Muhammed Esed, bir vesile ile Suudi Arabistan ve Mısır’da bulunur. Bu arada uzun bir süre İslam’ı araştırır. Afganistan’da Müslümanlar ile bir arada bulunduğu bir sırada Afgan kabile reisi ona şöyle der: “Ey Leopold, görüyorum ki, İslam’a gönülden bağlanmışsın. Ancak henüz Müslüman olmamışsın. Neden kelime-i şahadet getirip Müslüman olmuyorsun?” Muhammed Esed şöyle cevap verir: “İslam dinini halen araştırıyorum. Henüz soru işaretlerinin tamamını gideremedim.” Reis şöyle der: “Soru işaretlerini öğrenebilir miyim?
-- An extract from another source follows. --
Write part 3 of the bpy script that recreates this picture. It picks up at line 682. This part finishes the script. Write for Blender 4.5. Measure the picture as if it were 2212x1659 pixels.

Belki bir faydam dokunur.” Esed şöyle cevap verir: “Soru işaretlerim bilgi ile ilgili değil, görüyorum ki Kur’an hak kitap. İslam mükemmel bir din ancak Müslümanların yaşantısı ve davranışı Kitaba pek uymuyor. Burada atladığım bir husus mu var, diye araştırıyorum

Leopold, 1926 da eşi ile birlikte Müslümanlığı kabul eder ve Muhammed Esed adını alır. Arkasında değerli eserler bırakarak 1992 yılında vefat eder. İslam dünyasında görüşleri değer kazanan bir âlim ve otorite olmuştur.

Bu konuda birçok örnek verilebilir. Ancak konumuz bu değil. Konumuz Müslümanların müslümanca yaşamadığıdır.

İnsanlarımızın çoğu Kur’an-ı sevap maksadıyla okuduğundan, anlamına vakıf olmadan geçiyorlar. Çocukluğumda Kur’an’ın Türkçe meali zor bulunuyordu. Şimdi ise her kaynaktan ulaşılabilir. Dolayısıyla her Müslümanın yılda en az bir kez Kur’an-ı Kerim’i anlayarak okuması gerekir ki Kitap ona hitap edebilsin.

Diğer din mensupları veya herhangi bir dine mensup olmayanlar müslümanların yaşantısına bakarak İslam’ı anlamaya çalışıyorlar. Müslümanlık iddiasında bulunanlar sözlerinden ziyade yaşantısıyla inançlarını sergilemeli, aksi bir durum inanca ihanet olur! Bu nedenle yaşantımızı inancımızla karşılaştırıp aykırı davranışlarımızı törpülemeye bugünden başlayalım mı?